I did a little research, found an adhesive that's made specifically for carpet, and tried again. 

I started out by tossing the squares down on the floor and playing around with the arrangement. My first attempt would have actually left me with a completely different layout:

but the second time around I had somehow realized there was another way:

After switching squares around for a little while playing with the colors, I got to the real work. Surprisingly, it took less than an hour.

Here's the adhesive I used. You can find in the carpet department of your hardware store. I payed under $4 a box and used about one and a half rolls. 

I used a regular pair of scissors to cut strips. The length varied depending on which seam I was binding, but ultimately didn't really matter as long as you use enough to form a bond. 

You then peel off the white piece, lift the edge of the carpet square off the ground, and slide it under halfway. Then firmly press the square back down, take the second square and put it over the other half. 
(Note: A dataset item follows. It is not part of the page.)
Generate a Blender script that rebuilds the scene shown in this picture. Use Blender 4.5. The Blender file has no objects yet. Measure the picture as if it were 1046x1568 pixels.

You've got yourself a sturdy seal. Now, just do this until every seam is connected. 

There will be some places where the pieces don't quite come together and there is a gap. You can't really tell unless you look closely. I did learn from my experience that my first layout had many more of these gaps because of the number of times four corners came together. 

I had bought some colored squares with my purchase just in case. I honestly hadn't planned on using them. I thought about leaving the small squares open to the hardwood. I thought it looked kind of cool. I thought about matching a fabric to my new wall art (that I'll be sharing later) but passed on that idea too. When I realized that the four colored squares coincidently matched my new art perfectly, it was a no brainer. I used a regular pair of scissors (although, a carpet blade probably wouldn't have hurt my hand so dang much) to cut the squares down to the appropriate size. 

I also bought 4 rolls of shelf liner at the Dollar Store to use as a gripper. I haven't done this yet. The rug is heavy enough that it doesn't slide around. I might do it just to add some protection for my hardwood floors. 

There you have it! I am so happy with it. I love how it grounds the room, adding a coziness that was previously lacking. And, of course, I love that the entire project cost under $30!